■ **PROBLEM DETAILS**
Restate all of the data exactly.

■ **DATA LINES**
******************************
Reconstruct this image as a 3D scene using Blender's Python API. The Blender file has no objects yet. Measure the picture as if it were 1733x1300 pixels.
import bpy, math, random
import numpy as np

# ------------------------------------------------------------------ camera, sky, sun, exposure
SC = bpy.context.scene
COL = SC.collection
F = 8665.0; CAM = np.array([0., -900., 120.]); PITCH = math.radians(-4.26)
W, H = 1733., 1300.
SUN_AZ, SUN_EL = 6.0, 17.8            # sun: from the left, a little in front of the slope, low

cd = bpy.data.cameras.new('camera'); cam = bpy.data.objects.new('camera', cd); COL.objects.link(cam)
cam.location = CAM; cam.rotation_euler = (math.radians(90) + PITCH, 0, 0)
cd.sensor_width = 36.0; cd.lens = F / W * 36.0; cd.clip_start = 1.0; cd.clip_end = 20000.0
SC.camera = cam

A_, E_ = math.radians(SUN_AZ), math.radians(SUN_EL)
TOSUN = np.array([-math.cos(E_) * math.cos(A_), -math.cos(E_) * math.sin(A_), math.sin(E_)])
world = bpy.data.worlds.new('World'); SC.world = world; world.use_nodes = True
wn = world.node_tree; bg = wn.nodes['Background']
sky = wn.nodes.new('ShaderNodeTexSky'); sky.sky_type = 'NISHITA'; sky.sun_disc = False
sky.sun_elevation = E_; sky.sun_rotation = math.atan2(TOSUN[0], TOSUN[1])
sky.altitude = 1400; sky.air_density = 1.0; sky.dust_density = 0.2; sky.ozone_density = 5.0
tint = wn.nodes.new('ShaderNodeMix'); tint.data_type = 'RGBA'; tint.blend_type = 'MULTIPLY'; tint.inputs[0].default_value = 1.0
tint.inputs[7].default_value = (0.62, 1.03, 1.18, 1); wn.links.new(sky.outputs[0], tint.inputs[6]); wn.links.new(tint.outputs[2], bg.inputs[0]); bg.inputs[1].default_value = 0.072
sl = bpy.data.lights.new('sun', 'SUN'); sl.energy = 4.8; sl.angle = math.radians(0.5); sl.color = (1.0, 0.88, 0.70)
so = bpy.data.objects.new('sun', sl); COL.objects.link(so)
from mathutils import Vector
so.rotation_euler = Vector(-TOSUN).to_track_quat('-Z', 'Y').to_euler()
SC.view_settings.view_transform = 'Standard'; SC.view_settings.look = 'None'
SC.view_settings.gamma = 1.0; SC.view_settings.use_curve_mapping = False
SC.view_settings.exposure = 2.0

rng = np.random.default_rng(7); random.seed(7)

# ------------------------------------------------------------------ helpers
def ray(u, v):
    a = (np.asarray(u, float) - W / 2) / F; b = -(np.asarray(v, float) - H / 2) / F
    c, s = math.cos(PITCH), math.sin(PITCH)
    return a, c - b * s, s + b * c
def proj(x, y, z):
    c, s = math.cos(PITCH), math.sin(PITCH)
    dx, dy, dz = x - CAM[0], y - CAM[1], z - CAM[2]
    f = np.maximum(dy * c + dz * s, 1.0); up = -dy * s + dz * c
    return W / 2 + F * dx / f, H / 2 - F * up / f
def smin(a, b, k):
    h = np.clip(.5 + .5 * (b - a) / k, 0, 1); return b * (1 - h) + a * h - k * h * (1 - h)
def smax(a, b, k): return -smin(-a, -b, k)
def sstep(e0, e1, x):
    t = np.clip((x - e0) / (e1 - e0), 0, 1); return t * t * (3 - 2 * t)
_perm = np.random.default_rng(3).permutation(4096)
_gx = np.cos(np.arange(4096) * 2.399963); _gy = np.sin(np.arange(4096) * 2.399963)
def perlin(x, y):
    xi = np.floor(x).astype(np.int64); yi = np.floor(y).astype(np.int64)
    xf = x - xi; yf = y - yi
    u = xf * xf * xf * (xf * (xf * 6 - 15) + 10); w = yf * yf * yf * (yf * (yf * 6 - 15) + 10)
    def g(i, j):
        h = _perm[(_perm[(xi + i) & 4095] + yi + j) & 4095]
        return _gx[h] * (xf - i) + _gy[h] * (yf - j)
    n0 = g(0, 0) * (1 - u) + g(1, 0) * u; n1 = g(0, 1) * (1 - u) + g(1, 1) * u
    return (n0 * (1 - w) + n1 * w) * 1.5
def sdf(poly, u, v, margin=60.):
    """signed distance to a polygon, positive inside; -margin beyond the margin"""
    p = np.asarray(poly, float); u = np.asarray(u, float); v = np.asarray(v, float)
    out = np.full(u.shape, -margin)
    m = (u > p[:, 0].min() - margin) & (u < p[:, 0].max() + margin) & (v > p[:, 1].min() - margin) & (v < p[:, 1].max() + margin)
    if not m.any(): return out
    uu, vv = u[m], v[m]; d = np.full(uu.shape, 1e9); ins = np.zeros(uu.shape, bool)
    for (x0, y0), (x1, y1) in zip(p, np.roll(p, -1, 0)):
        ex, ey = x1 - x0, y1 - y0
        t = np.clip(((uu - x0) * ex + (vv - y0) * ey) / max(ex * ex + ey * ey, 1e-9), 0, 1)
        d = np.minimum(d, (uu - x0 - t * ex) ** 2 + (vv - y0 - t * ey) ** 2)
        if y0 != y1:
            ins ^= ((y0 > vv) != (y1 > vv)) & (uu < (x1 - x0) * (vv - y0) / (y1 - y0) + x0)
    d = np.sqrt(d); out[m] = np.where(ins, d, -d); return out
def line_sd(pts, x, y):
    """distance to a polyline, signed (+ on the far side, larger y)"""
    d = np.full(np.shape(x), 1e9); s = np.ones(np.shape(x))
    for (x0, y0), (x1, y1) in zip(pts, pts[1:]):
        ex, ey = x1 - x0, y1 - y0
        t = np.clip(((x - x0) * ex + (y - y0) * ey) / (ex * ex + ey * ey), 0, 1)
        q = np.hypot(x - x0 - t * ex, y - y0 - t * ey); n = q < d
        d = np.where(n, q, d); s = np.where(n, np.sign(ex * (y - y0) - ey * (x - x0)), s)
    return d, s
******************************
■ **TASK RESULT**
Reconstruct this image as a 3D scene using Blender's Python API. The Blender file has no objects yet. Measure the picture as if it were 1733x1300 pixels.
import bpy, math, random
import numpy as np

# ------------------------------------------------------------------ camera, sky, sun, exposure
SC = bpy.context.scene
COL = SC.collection
F = 8665.0; CAM = np.array([0., -900., 120.]); PITCH = math.radians(-4.26)
W, H = 1733., 1300.
SUN_AZ, SUN_EL = 6.0, 17.8            # sun: from the left, a little in front of the slope, low

cd = bpy.data.cameras.new('camera'); cam = bpy.data.objects.new('camera', cd); COL.objects.link(cam)
cam.location = CAM; cam.rotation_euler = (math.radians(90) + PITCH, 0, 0)
cd.sensor_width = 36.0; cd.lens = F / W * 36.0; cd.clip_start = 1.0; cd.clip_end = 20000.0
SC.camera = cam

A_, E_ = math.radians(SUN_AZ), math.radians(SUN_EL)
TOSUN = np.array([-math.cos(E_) * math.cos(A_), -math.cos(E_) * math.sin(A_), math.sin(E_)])
world = bpy.data.worlds.new('World'); SC.world = world; world.use_nodes = True
wn = world.node_tree; bg = wn.nodes['Background']
sky = wn.nodes.new('ShaderNodeTexSky'); sky.sky_type = 'NISHITA'; sky.sun_disc = False
sky.sun_elevation = E_; sky.sun_rotation = math.atan2(TOSUN[0], TOSUN[1])
sky.altitude = 1400; sky.air_density = 1.0; sky.dust_density = 0.2; sky.ozone_density = 5.0
tint = wn.nodes.new('ShaderNodeMix'); tint.data_type = 'RGBA'; tint.blend_type = 'MULTIPLY'; tint.inputs[0].default_value = 1.0
tint.inputs[7].default_value = (0.62, 1.03, 1.18, 1); wn.links.new(sky.outputs[0], tint.inputs[6]); wn.links.new(tint.outputs[2], bg.inputs[0]); bg.inputs[1].default_value = 0.072
sl = bpy.data.lights.new('sun', 'SUN'); sl.energy = 4.8; sl.angle = math.radians(0.5); sl.color = (1.0, 0.88, 0.70)
so = bpy.data.objects.new('sun', sl); COL.objects.link(so)
from mathutils import Vector
so.rotation_euler = Vector(-TOSUN).to_track_quat('-Z', 'Y').to_euler()
SC.view_settings.view_transform = 'Standard'; SC.view_settings.look = 'None'
SC.view_settings.gamma = 1.0; SC.view_settings.use_curve_mapping = False
SC.view_settings.exposure = 2.0

rng = np.random.default_rng(7); random.seed(7)

# ------------------------------------------------------------------ helpers
def ray(u, v):
    a = (np.asarray(u, float) - W / 2) / F; b = -(np.asarray(v, float) - H / 2) / F
    c, s = math.cos(PITCH), math.sin(PITCH)
    return a, c - b * s, s + b * c
def proj(x, y, z):
    c, s = math.cos(PITCH), math.sin(PITCH)
    dx, dy, dz = x - CAM[0], y - CAM[1], z - CAM[2]
    f = np.maximum(dy * c + dz * s, 1.0); up = -dy * s + dz * c
    return W / 2 + F * dx / f, H / 2 - F * up / f
def smin(a, b, k):
    h = np.clip(.5 + .5 * (b - a) / k, 0, 1); return b * (1 - h) + a * h - k * h * (1 - h)
def smax(a, b, k): return -smin(-a, -b, k)
def sstep(e0, e1, x):
    t = np.clip((x - e0) / (e1 - e0), 0, 1); return t * t * (3 - 2 * t)
_perm = np.random.default_rng(3).permutation(4096)
_gx = np.cos(np.arange(4096) * 2.399963); _gy = np.sin(np.arange(4096) * 2.399963)
def perlin(x, y):
    xi = np.floor(x).astype(np.int64); yi = np.floor(y).astype(np.int64)
    xf = x - xi; yf = y - yi
    u = xf * xf * xf * (xf * (xf * 6 - 15) + 10); w = yf * yf * yf * (yf * (yf * 6 - 15) + 10)
    def g(i, j):
        h = _perm[(_perm[(xi + i) & 4095] + yi + j) & 4095]
        return _gx[h] * (xf - i) + _gy[h] * (yf - j)
    n0 = g(0, 0) * (1 - u) + g(1, 0) * u; n1 = g(0, 1) * (1 - u) + g(1, 1) * u
    return (n0 * (1 - w) + n1 * w) * 1.5
def sdf(poly, u, v, margin=60.):
    """signed distance to a polygon, positive inside; -margin beyond the margin"""
    p = np.asarray(poly, float); u = np.asarray(u, float); v = np.asarray(v, float)
    out = np.full(u.shape, -margin)
    m = (u > p[:, 0].min() - margin) & (u < p[:, 0].max() + margin) & (v > p[:, 1].min() - margin) & (v < p[:, 1].max() + margin)
    if not m.any(): return out
    uu, vv = u[m], v[m]; d = np.full(uu.shape, 1e9); ins = np.zeros(uu.shape, bool)
    for (x0, y0), (x1, y1) in zip(p, np.roll(p, -1, 0)):
        ex, ey = x1 - x0, y1 - y0
        t = np.clip(((uu - x0) * ex + (vv - y0) * ey) / max(ex * ex + ey * ey, 1e-9), 0, 1)
        d = np.minimum(d, (uu - x0 - t * ex) ** 2 + (vv - y0 - t * ey) ** 2)
        if y0 != y1:
            ins ^= ((y0 > vv) != (y1 > vv)) & (uu < (x1 - x0) * (vv - y0) / (y1 - y0) + x0)
    d = np.sqrt(d); out[m] = np.where(ins, d, -d); return out
def line_sd(pts, x, y):
    """distance to a polyline, signed (+ on the far side, larger y)"""
    d = np.full(np.shape(x), 1e9); s = np.ones(np.shape(x))
    for (x0, y0), (x1, y1) in zip(pts, pts[1:]):
        ex, ey = x1 - x0, y1 - y0
        t = np.clip(((x - x0) * ex + (y - y0) * ey) / (ex * ex + ey * ey), 0, 1)
        q = np.hypot(x - x0 - t * ex, y - y0 - t * ey); n = q < d
        d = np.where(n, q, d); s = np.where(n, np.sign(ex * (y - y0) - ey * (x - x0)), s)
    return d, s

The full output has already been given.